F. Tantangan Pembangunan ke Depan Tantangan pembangunan
Indonesia ke depan sangat berat dan berbeda dengan yang sebelumnya.
Paling tidak ada 4 (empat) tantangan yang dihadapi Indonesia,
yaitu: (i) otonomi daerah, (ii) pergeseran orientasi pembangunan
sebagai negara maritim, (iii) ancaman dan sekaligus peluang
globalisasi, serta (iv) kondisi objektif akibat krisis ekonomi.
Pertama, Undang-undang No. 22 tahun 1999 secara tegas meletakkan
otonomi daerah di daerah kabupaten/kota. Hal ini berarti telah
terjadi penguatan yang nyata dan legal terhadap kabupaten/kota
dalam menetapkan arah dan target pembangunannya sendiri. Di satu
sisi, penguatan ini sangat penting karena secara langsung
permasalahaan yang dirasakan masyarakat di kabupaten/kota langsung
diupayakan diselesaikan melalui mekanisme yang ada di
kabupaten/kota tersebut. Tetapi di sisi lain, otonomi ini justru
menciptakan ego daerah yang lebih besar dan bahkan telah
menciptakan konflik antar daerah yang bertetangga dan ancaman
terhadap kerangka Negara Kesatuan Republik Indonesia. \ Kedua,
reorientasi pembangunan Indonesia ke depan adalah keunggulan
sebagai negara maritim. Wilayah kelautan dan pesisir beserta
sumberdaya alamnya memiliki makna strategis bagi pembangunan
ekonomi Indonesia, karena dapat diandalkan sebagai salah satu pilar
ekonomi nasional. Ketiga, ancaman dan peluang dari globalisasi
ekonomi terhadap Indonesia yang terutama diindikasikan dengan
hilangnya batas-batas negara dalam suatu proses ekonomi global.

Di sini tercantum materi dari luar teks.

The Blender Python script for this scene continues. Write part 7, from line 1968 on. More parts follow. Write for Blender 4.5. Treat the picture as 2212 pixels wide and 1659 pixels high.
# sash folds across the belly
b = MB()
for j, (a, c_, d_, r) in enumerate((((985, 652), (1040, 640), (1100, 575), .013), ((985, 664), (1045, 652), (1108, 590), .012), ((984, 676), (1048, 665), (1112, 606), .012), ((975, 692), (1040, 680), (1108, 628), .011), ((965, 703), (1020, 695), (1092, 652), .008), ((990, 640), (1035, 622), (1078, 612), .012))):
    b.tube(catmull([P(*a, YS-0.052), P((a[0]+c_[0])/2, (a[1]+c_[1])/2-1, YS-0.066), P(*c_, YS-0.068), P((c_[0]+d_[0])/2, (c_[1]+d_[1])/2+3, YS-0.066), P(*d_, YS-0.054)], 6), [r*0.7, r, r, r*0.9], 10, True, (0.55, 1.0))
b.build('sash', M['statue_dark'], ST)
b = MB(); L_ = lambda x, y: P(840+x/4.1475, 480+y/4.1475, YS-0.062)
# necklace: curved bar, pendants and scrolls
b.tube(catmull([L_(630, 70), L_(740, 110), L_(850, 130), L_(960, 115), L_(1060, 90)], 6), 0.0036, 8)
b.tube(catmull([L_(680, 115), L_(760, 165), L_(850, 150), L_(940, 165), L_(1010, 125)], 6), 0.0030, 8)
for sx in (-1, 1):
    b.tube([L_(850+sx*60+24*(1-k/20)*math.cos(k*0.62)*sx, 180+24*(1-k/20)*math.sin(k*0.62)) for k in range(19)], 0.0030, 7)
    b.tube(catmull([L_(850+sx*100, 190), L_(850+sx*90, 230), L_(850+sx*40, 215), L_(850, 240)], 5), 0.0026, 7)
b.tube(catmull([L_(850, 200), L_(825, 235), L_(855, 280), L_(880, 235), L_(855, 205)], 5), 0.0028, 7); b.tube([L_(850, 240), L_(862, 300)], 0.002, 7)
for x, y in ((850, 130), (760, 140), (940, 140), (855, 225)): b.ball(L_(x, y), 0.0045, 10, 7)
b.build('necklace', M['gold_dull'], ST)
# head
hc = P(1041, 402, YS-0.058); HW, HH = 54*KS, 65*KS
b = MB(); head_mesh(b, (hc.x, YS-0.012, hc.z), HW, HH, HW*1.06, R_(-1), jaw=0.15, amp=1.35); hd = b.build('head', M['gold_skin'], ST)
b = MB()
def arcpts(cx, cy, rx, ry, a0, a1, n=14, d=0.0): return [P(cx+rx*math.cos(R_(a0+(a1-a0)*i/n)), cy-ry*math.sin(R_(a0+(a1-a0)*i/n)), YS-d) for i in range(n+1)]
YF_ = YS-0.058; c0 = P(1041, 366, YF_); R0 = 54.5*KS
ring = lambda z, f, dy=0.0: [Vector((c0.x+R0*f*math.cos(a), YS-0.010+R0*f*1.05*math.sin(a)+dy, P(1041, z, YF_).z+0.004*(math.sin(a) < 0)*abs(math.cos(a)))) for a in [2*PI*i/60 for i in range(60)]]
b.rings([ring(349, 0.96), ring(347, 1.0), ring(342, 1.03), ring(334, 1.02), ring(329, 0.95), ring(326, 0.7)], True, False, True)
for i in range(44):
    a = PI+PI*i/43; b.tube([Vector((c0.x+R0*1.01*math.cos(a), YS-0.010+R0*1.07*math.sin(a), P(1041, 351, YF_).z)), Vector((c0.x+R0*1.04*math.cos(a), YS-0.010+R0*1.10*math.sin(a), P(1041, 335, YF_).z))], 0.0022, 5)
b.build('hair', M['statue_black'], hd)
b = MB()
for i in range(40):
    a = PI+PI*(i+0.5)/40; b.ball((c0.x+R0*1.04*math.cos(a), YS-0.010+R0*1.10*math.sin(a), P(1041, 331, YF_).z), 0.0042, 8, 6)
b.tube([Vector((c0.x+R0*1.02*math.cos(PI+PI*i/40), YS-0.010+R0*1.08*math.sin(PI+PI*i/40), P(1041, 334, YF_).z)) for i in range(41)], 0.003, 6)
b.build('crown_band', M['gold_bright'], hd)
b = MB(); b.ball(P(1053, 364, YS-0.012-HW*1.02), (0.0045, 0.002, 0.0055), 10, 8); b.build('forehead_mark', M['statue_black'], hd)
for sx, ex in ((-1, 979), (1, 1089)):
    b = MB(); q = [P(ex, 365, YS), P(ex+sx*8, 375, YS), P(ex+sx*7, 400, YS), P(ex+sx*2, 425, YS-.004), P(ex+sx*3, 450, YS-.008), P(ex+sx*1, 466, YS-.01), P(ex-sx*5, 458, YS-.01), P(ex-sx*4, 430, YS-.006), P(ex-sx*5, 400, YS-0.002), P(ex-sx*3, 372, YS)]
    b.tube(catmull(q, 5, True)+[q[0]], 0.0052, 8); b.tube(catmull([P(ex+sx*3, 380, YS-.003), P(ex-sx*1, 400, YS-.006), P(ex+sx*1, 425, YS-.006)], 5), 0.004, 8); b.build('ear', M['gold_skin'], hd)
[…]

Proses ekonomi global cenderung melibatkan banyak negara sesuai
dengan keunggulan kompetitifnya seperti sumberdaya manusia,
sumberdaya buatan/infrastruktur, penguasaan teknologi, inovasi
proses produksi dan produk, kebijakan pemerintah, keamanan,
ketersediaan modal, jaringan bisnis global, kemampuan dalam
pemasaran dan distribusi global. Keempat, kondisi objektif akibat
krisis ekonomi (jatuhnya kinerja makro ekonomi menjadi 13% dan kurs
rupiah yang terkontraksi sebesar 5-6 kali lipat) dan multi dimensi
yang dialami Indonesia telah menyebabkan tingginya angka penduduk
miskin menjadi 49,5 juta atau 24,2% dari total penduduk Indonesia
pada tahun 1997/1998 dan mulai membaik pada tahun 1999 menjadi
23,4% atau 47,97 juta jiwa. Di sisi lain, krisis ekonomi ini
menjadi pemacu krisis multidimensi, seperti krisis sosial, dan
krisis kepercayaan terhadap pemerintah.